Incredible journey
By BILL BRAKSICK
SYCAMORE – The Journey Stories exhibit on display at the Sycamore History Museum is nothing if not ambitious. The traveling Smithsonian exhibit seeks to do no less than tell the story of how the United States came together.
“It’s the story of who we are,” Jayne Higgins said.
Higgins, an English instructor at Rockford College, helps people negotiate their way through the exhibit.
While the panels of the exhibit are not so large, the scope of the story they tell is enormous.
The exhibit is in three sections, beginning with America’s colonization.
“If you got on the Mayflower, you weren’t going home,” Higgins said. “These were one-way trips.”
The second section depicts an era of great expansion, between 1850 and 1950, when major cross-country migrations took place.
The third section focuses on the modern world, and our ability to move easily over great distances.
But while the exhibit celebrates America’s journey, it does not whitewash its flaws.
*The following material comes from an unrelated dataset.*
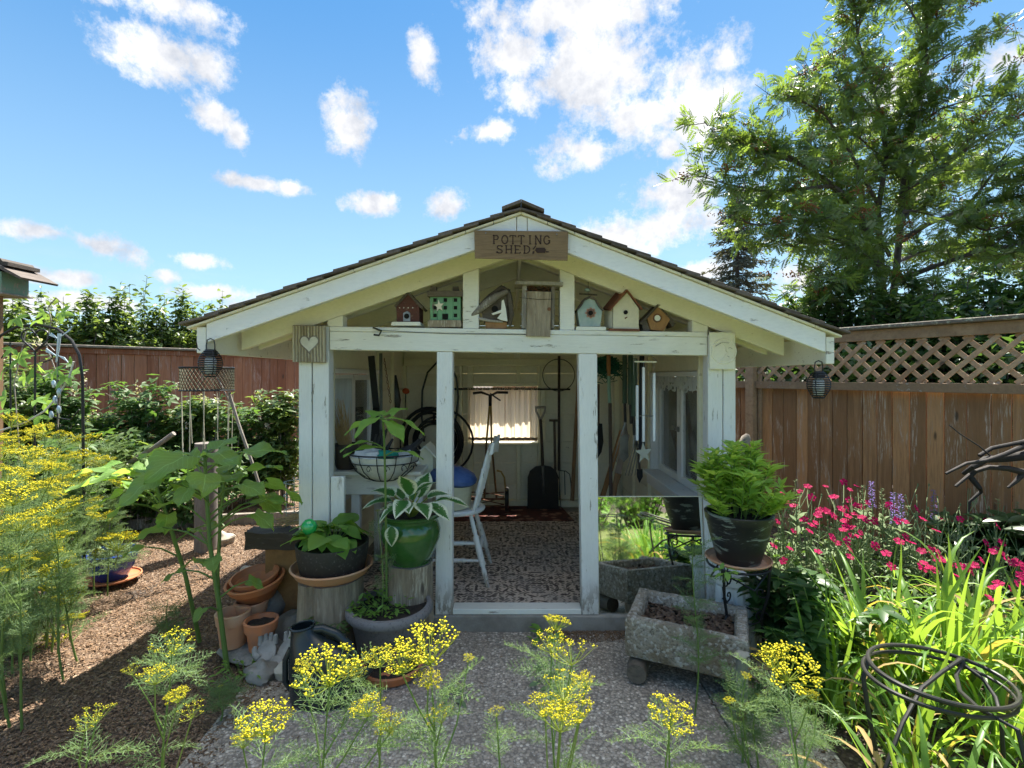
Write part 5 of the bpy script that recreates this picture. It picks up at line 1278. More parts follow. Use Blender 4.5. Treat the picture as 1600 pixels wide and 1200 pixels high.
# wood block bench with brown box
bx_ = thing('wooden_bench', 'rough weathered plank resting on a brown wooden box by the corner post', 'bench', (X(430, 3.3), 3.3, 0))
def rough_plank(m):
    c = [W(384, 858, 3.1), W(470, 859, 3.08), W(396, 846, 3.38), W(474, 846, 3.38), W(382, 832, 3.1), W(470, 835, 3.08), W(396, 822, 3.38), W(474, 822, 3.38)]
    nx, ny, nz = 16, 8, 4; V = {}; out = []
    def P(i, j, k):
        if (i, j, k) not in V:
            u, v, t = i / nx, j / ny, k / nz; p = Vector((0, 0, 0))
            for q in range(8): p += c[q] * ((u if q & 1 else 1 - u) * (v if q & 2 else 1 - v) * (t if q & 4 else 1 - t))
            p += mnoise.noise_vector(p * 16) * .012 + mnoise.noise_vector(Vector((p.x * 8, p.y * 50, p.z * 50))) * .007
            V[(i, j, k)] = len(out); out.append(p)
        return V[(i, j, k)]
    F_ = []
    for i in range(nx):
        for j in range(ny): F_ += [(P(i, j, 0), P(i, j + 1, 0), P(i + 1, j + 1, 0), P(i + 1, j, 0)), (P(i, j, nz), P(i + 1, j, nz), P(i + 1, j + 1, nz), P(i, j + 1, nz))]
        for k in range(nz): F_ += [(P(i, 0, k), P(i + 1, 0, k), P(i + 1, 0, k + 1), P(i, 0, k + 1)), (P(i, ny, k), P(i, ny, k + 1), P(i + 1, ny, k + 1), P(i + 1, ny, k))]
    for j in range(ny):
        for k in range(nz): F_ += [(P(0, j, k), P(0, j, k + 1), P(0, j + 1, k + 1), P(0, j + 1, k)), (P(nx, j, k), P(nx, j + 1, k), P(nx, j + 1, k + 1), P(nx, j, k + 1))]
    m.add(out, F_)
pt(bx_, 'plank', m_wood('rotted_plank', (0.06, 0.045, 0.035), (0.19, 0.15, 0.12), (0.36, 0.31, 0.25), (2, 9, 14), 0.58, bd=.01), rough_plank, True)
pt(bx_, 'box', m_wood('plywood_brown', (0.22, 0.115, 0.04), (0.30, 0.16, 0.06), None, (2, 2, 2)), lambda m: m.box(X(414, 3.12), X(472, 3.12), 3.12, 3.36, -.005, Z(857.5, 3.11) - .002, .004))
tw = random.Random(12)
def bundle(m):
    for i in range(46):
        p = W(tw.uniform(425, 475), tw.uniform(808, 826), tw.uniform(3.12, 3.32)); q = p + Vector((tw.uniform(.10, .24), tw.uniform(-.03, .03), tw.uniform(.01, .09)))
        m.tube([p, q], .0022, 3)
o = MB(); bundle(o); tag(o.build('straw', m_plain('straw_bundle', (0.42, 0.32, 0.16), .9), None, at=W(450, 822, 3.2)), 'bundle of dry straw lying on the rough plank bench', 'straw', kind='stuff')
# rocks
def rock(px, py, rx, ry, rz, label, mat=STONE, seed=0, name='rock', z=None):
    g = G(px, py) if z is None else W(px, py, z); g.z = 0 if z is None else g.z
    o_ = MB(); o_.blob(g + Vector((0, 0, rz * .62)), rx, ry, rz, .20, seed, 22, 14, 1.6)
    return tag(o_.build(name, mat, None, True, at=g), label, 'rock')
rock(408, 1062, .078, .06, .055, 'flattish grey-green rock at the corner of the concrete pad', STONE, 1)
rock(446, 1058, .060, .05, .052, 'rounded tan rock touching the watering can', STONE_L, 2)
rock(378, 905 + 25, .06, .05, .05, 'grey rock on the mulch behind the terracotta bowls', STONE, 3)
rock(443, 958, .07, .06, .05, 'dark stone between the bowls and the split stump', STONE, 4)
rock(388, 902, .06, .05, .05, 'angular light grey rock below the rough plank', STONE_L, 8)
rock(458, 1000, .11, .09, .10, 'large grey boulder half hidden behind the stone hands', STONE, 5)
rock(345, 850, .11, .09, .07, 'weathered rock on the far mulch path', STONE_L, 6)
# stone slabs in the left bed
sb_ = thing('standing_stone', 'big pale flat stone standing among the dill by the blue pot', 'stone', (-2.75, 3.2, 0))
pt(sb_, 'stone', STONE_L, lambda m: m.hexa([W(66, 965, 3.0), W(120, 905, 3.5), W(58, 955, 3.1), W(105, 900, 3.6), W(82, 900, 3.0), W(128, 872, 3.5), W(74, 895, 3.1), W(112, 866, 3.6)], .02))
rock(20, 945, .10, .12, .09, 'pale boulder at the left edge among dill stems', STONE_L, 7)
# blue pot
BLUE = m_plain('cobalt_glaze', (0.012, 0.045, 0.30), 0.12, 0, .3, 4, .02, spec=.8)
gB = G(176, 908)
pot('saucer', 'terracotta saucer beneath the cobalt blue pot', 'saucer', (gB.x, gB.y, .006), [(.12, 0), (.16, .015), (.185, .03), (.183, .036)], TERRA, .008)
blp = pot('glazed_pot', 'cobalt blue glazed pot on the mulch path by the dill', 'planter', (gB.x - .01, gB.y, .022), [(.09, 0), (.10, .005), (.145, .09), (.15, .12), (.165, .15), (.175, .20), (.17, .205)], BLUE, .012, (.15, .17))
# concrete hands
HND = m_plain('cast_stone', (0.36, 0.345, 0.32), 0.9, 0, .35, 14, .5, .004, c2=(0.22, 0.21, 0.19))
hd = thing('stone_hands', 'pair of open cupped hands cast in grey stone beside the terracotta pots', 'statue', (X(432, 2.72), 2.72, 0))
def hand(cx, cy, s, rotz, base):
    mb = MB(); Rz = Matrix.Rotation(rotz, 3, 'Z') @ Matrix.Rotation(R(38), 3, 'X')
    o0 = Vector((cx, cy, base))
    def P(x, y, z): return o0 + Rz @ Vector((x * s, y, z))
    vs = []
    # palm: flattened cup
    n = 18; rows = 8
    for j in range(rows + 1):
        t = j / rows; y = -.052 + .104 * t; wd = .034 + .016 * math.sin(PI * min(1, t * .9 + .12))
        for k in range(n):
            a = 2 * PI * k / n; x = wd * math.cos(a); z = .022 * math.sin(a)
            if math.sin(a) > 0: z -= .020 * (1 - (x / wd) ** 2) * math.sin(PI * t)
            if j in (0, rows): x *= .8; z *= .7
            vs.append(P(x, y, z))
    fs = [(j * n + k, j * n + (k + 1) % n, (j + 1) * n + (k + 1) % n, (j + 1) * n + k) for j in range(rows) for k in range(n)] + [tuple(reversed(range(n))), tuple(range(rows * n, rows * n + n))]
    mb.add(vs, fs)
    for k, (x0, L, sp_) in enumerate(((-.036, .040, -.04), (-.0125, .048, -.01), (.0125, .046, .02), (.036, .034, .05))):
        pts = [P(x0, .035, -.002), P(x0 + sp_ * L * .35, .035 + L * .4, .004), P(x0 + sp_ * L * .8, .035 + L * .75, .016), P(x0 + sp_ * L, .035 + L * .98, .032)]
        mb.tube(pts, [.0140, .0136, .0128, .0095], 10)
    pts = [P(-.030, -.032, .004), P(-.050, -.014, .012), P(-.056, .006, .020), P(-.052, .020, .026)]
    mb.tube(pts, [.018, .0155, .013, .009], 10)
    return mb
hand(X(416, 2.70), 2.70, 1, R(12), .095).build('hand', HND, hd, True)
hand(X(450, 2.73), 2.73, -1, R(-12), .095).build('hand', HND, hd, True)
pt(hd, 'wrist_base', HND, lambda m: m.blob((X(434, 2.68), 2.69, .03), .085, .05, .045, .15, 3), True)
# watering can
wcn = thing('watering_can', 'dark grey plastic watering can with its spout pointing right', 'watering can', (X(512, 2.46), 2.46, 0.001))
CAN = m_plain('charcoal_plastic', (0.022, 0.030, 0.032), 0.27, 0, .3, 3, .03)
cx, cy = X(508, 2.46), 2.46
def canbody(m):
    V = []; n = 32; rows = [(0, .145, .095, 0), (.012, .158, .105, 0), (.10, .160, .108, -.002), (.20, .158, .105, -.006), (.225, .150, .10, -.012), (.26, .125, .085, -.035), (.295, .085, .065, -.075), (.325, .058, .052, -.100), (.345, .052, .05, -.108)]
    for (z, rx, ry, ox) in rows:
        for k in range(n):
            a = 2 * PI * k / n; c_, s_ = math.cos(a), math.sin(a)
            V.append((cx + ox + rx * math.copysign(abs(c_) ** .8, c_), cy + ry * math.copysign(abs(s_) ** .8, s_), .001 + z))
    fs = [(j * n + k, j * n + (k + 1) % n, (j + 1) * n + (k + 1) % n, (j + 1) * n + k) for j in range(len(rows) - 1) for k in range(n)] + [tuple(reversed(range(n)))]
    m.add(V, fs)
pt(wcn, 'body', CAN, canbody, True)
pt(wcn, 'mouth_rim', CAN, lambda m: m.tube([(cx - .108 + .054 * math.cos(a), cy + .052 * math.sin(a), .347 + .006 * math.cos(a)) for a in [2 * PI * k / 24 for k in range(24)]], .006, 7, closed=True), True)
pt(wcn, 'handle', CAN, lambda m: m.tube([(cx - .070, cy, .330), (cx - .01, cy, .336), (cx + .055, cy, .31), (cx + .115, cy, .255), (cx + .155, cy, .185), (cx + .150, cy, .12)], [.020, .021, .021, .021, .020, .018], 12), True)
pt(wcn, 'spout', CAN, lambda m: m.tube([(cx + .13, cy + .01, .06), (cx + .20, cy + .02, .125), (cx + .26, cy + .03, .18), (cx + .335, cy + .04, .245), (cx + .372, cy + .045, .268)], [.034, .024, .016, .0115, .0105], 12), True)
pt(wcn, 'side_grip', CAN, lambda m: m.tube([(cx - .155, cy - .02, .25), (cx - .178, cy - .03, .20), (cx - .178, cy - .03, .10), (cx - .155, cy - .02, .055)], .014, 9), True)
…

While the Mayflower’s arrival led to Plymouth Colony, it led just as directly to the Trail of Tears, an important historical journey in which Native Americans were forcibly moved.
Also noted in the early part of the exhibit are the African slave ships that surely are among the worst journeys taken by our country’s ancestors.
“They wanted to tell the whole story,” she said, “not just the pretty stories.”
Even during the phase where travelers pushed the boundaries of expansion, the stories of progress are counterbalanced with those of great struggle.
“We expanded too fast,” Higgins explained. “We plowed too much, didn’t know anything about soil conservation, and we ended up in a dust bowl.”
Next to that panel, which explores the rural journeys of agriculture, is a section that will not be leaving when the Smithsonian exhibit moves on after July 11.
“We’ve tried to parallel those stories with our own stories,” Higgins said.
Perhaps the most remarkable journey Higgins tells is one barely a month old, the tale of a group of people moving into a new location while also hosting a traveling Smithsonian exhibit making its national debut.
On the Tuesday before opening weekend they had a building, but there was no landscaping, no sidewalks and the exhibit had not even arrived yet.
“I don’t know many towns of this size that would have pulled together quite like this,” Higgins said.
“The whole thing has been a remarkable journey of our own. This is really a Sycamore story.”